Stout, a trained painter educated at Pittsburgh’s Carnegie-Mellon University, began to explore her spiritual roots in the persona of a fictitious herbalist/storyteller, Fatima Mayfield. Using signs and objects that would be in the herbalist rooms, she explores how the healer/conjurer seeks help from the ancestral spirits in order to guide her answers to those who ask for help.

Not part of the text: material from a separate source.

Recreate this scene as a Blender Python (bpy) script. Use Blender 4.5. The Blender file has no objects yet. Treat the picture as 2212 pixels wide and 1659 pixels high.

Tyehimba is retired military, born in Mississippi. Overseas, he began to reflect on the history of race oppression and came to the building of shrines as a way of understanding his African and African-American history. Today he works as a landscaper and construction worker in Durham and builds ritual objects and sacred statuary for the local Hispanic Santeria community. His life goal is to build his own “Rebel Shrine” as a testament to his spiritual journey. After 17 years it is still not complete.

In Holsenbeck’s space she uses plastic throwaways to build a waterfall, a stream, and a bamboo forest. Her story is simple. Plastic is only 60 years old but is polluting all the oceans and seas of the world. What we must do, she told me, is to stop the manufacture of single-use plastic. Her installation is beautiful; the message is tough, limit our use of plastic and raise our voices about how it is manufactured.

These exhibitions raise a lot of questions with no easy answers.

(Finding parking on the State campus is not easy; the weekends are your best bet.)